Give back, exactly as written, the lines from the beginning of the listing through the one that contains "PI = math.pi".

>> BEGIN Data section

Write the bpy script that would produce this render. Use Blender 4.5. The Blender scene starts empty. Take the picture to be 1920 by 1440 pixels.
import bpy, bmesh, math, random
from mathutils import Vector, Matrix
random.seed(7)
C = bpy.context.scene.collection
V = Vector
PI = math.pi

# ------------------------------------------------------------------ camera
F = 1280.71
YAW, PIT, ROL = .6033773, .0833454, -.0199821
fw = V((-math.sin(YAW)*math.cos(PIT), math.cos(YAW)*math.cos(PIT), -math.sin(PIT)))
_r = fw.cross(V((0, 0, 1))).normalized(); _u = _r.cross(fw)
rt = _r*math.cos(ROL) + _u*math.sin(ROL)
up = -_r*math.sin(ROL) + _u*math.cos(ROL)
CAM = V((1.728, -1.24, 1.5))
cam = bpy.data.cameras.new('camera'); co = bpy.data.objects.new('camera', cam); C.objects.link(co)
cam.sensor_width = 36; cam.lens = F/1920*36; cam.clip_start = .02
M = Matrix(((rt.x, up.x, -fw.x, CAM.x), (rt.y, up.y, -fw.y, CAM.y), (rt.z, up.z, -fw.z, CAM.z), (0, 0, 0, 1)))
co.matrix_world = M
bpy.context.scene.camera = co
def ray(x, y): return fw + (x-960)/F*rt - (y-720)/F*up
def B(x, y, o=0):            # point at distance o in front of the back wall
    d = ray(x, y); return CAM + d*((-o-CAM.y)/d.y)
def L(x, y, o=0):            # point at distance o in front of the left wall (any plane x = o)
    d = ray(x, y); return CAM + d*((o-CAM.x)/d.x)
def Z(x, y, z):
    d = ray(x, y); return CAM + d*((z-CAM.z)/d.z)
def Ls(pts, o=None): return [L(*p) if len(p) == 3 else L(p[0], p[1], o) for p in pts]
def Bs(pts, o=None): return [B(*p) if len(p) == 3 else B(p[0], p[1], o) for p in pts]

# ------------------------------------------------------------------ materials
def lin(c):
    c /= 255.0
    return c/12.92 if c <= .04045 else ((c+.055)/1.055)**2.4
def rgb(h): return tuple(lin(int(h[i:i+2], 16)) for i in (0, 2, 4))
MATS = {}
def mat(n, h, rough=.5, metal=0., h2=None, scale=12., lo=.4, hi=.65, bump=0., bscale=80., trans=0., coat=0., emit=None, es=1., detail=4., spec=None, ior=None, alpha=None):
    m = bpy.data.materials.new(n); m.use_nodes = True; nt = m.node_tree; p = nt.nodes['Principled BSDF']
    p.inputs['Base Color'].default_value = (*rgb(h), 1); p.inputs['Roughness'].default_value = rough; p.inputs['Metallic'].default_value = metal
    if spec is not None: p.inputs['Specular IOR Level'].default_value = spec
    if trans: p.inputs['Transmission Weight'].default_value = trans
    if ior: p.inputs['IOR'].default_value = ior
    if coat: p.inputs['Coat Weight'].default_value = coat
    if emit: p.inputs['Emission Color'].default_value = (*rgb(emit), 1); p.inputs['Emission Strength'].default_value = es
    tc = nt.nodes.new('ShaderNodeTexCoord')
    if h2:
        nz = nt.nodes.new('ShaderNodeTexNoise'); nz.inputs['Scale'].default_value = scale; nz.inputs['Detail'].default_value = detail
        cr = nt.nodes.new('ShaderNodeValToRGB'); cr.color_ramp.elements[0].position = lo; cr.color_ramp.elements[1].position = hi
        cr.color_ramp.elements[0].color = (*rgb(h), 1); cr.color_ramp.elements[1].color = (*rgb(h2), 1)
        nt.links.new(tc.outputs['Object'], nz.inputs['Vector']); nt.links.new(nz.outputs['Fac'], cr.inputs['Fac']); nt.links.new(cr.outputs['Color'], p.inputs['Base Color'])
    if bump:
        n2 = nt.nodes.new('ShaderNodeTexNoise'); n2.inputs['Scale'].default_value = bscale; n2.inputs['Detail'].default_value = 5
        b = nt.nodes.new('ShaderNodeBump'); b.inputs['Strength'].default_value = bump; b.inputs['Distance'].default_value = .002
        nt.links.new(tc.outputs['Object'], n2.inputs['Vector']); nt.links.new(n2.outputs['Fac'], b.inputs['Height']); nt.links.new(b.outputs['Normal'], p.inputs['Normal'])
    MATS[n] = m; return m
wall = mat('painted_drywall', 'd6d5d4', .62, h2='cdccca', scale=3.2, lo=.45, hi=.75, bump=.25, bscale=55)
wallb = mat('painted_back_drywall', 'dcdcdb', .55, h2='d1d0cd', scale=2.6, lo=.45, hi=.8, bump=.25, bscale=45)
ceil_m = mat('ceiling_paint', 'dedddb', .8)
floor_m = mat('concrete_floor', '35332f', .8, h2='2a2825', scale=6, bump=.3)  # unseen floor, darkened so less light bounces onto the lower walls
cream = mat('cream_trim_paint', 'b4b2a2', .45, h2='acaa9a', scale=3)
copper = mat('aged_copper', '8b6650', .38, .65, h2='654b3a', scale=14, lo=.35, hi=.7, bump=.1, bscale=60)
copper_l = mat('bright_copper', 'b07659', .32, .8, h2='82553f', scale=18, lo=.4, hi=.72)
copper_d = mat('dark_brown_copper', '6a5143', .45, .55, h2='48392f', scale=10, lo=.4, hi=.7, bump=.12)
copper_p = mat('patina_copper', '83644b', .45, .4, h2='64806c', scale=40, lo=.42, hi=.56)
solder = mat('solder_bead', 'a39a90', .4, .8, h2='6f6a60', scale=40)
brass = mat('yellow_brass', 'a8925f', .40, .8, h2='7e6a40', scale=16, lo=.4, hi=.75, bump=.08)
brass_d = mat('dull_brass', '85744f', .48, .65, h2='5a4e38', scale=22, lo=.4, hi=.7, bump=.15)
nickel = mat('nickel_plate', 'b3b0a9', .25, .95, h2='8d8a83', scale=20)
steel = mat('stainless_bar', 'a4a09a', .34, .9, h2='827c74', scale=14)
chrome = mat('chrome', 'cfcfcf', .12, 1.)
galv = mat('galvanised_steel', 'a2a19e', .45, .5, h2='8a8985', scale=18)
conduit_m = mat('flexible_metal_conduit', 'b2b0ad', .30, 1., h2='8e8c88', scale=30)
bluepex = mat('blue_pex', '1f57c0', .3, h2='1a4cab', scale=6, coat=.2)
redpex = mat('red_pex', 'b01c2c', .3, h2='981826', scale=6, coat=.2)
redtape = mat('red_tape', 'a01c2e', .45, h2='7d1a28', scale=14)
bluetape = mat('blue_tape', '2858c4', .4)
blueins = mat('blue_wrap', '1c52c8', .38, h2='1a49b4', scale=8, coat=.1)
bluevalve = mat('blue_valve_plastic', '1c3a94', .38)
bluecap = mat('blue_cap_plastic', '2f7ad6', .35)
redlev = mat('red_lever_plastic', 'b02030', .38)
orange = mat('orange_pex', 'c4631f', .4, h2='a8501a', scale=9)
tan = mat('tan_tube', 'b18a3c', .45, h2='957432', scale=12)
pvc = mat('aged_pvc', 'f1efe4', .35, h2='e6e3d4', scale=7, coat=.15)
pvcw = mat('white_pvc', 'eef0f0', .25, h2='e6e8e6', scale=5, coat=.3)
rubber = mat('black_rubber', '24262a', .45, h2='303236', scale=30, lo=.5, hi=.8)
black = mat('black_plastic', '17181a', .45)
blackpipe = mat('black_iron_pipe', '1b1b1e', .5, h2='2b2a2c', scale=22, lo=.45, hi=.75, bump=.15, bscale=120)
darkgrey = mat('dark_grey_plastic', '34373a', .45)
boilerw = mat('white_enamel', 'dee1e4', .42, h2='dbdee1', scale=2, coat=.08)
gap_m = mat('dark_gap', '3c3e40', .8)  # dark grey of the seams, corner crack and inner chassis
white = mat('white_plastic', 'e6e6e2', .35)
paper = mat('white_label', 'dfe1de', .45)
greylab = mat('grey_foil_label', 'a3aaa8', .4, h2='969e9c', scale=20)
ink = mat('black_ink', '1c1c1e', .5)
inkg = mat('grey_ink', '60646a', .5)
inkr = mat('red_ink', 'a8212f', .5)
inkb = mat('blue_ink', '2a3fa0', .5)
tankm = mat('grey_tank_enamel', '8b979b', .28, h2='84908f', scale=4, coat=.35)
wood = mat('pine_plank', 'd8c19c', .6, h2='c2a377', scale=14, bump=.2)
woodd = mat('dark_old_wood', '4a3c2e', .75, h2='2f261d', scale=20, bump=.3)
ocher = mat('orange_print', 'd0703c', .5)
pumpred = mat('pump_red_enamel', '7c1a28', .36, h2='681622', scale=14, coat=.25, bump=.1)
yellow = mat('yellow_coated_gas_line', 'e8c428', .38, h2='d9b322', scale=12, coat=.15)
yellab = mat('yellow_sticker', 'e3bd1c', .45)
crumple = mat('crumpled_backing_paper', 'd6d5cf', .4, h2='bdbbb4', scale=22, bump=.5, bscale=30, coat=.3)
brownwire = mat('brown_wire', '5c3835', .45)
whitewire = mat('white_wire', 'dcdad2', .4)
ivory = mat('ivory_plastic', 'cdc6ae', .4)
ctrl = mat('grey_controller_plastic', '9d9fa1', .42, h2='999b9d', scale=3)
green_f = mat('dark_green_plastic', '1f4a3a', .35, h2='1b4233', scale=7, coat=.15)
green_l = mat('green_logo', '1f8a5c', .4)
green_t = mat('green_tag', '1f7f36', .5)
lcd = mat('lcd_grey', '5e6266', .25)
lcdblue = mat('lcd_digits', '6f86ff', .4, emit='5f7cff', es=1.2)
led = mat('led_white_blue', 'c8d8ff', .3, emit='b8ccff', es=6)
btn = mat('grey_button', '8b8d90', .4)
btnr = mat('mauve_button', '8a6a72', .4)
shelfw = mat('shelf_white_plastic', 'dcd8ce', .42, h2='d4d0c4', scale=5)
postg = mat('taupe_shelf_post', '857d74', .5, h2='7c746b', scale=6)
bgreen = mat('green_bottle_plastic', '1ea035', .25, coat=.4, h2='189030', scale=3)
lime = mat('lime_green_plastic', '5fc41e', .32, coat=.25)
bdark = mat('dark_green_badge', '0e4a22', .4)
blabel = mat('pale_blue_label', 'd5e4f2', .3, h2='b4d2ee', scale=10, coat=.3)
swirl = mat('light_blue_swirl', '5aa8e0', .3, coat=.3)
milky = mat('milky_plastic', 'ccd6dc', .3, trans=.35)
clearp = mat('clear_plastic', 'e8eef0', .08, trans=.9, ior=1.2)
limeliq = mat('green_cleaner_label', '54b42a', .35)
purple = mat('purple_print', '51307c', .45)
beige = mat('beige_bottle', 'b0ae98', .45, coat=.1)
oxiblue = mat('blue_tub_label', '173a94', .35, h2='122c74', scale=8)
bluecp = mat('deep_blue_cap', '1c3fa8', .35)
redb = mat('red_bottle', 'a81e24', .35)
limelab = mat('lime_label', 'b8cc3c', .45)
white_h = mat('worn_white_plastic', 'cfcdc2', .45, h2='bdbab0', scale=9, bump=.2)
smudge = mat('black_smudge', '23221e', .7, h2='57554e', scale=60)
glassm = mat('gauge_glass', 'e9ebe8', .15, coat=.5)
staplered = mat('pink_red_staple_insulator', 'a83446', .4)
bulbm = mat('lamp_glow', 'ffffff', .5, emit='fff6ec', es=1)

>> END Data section

» **Answer to this problem**
Write the bpy script that would produce this render. Use Blender 4.5. The Blender scene starts empty. Take the picture to be 1920 by 1440 pixels.
import bpy, bmesh, math, random
from mathutils import Vector, Matrix
random.seed(7)
C = bpy.context.scene.collection
V = Vector
PI = math.pi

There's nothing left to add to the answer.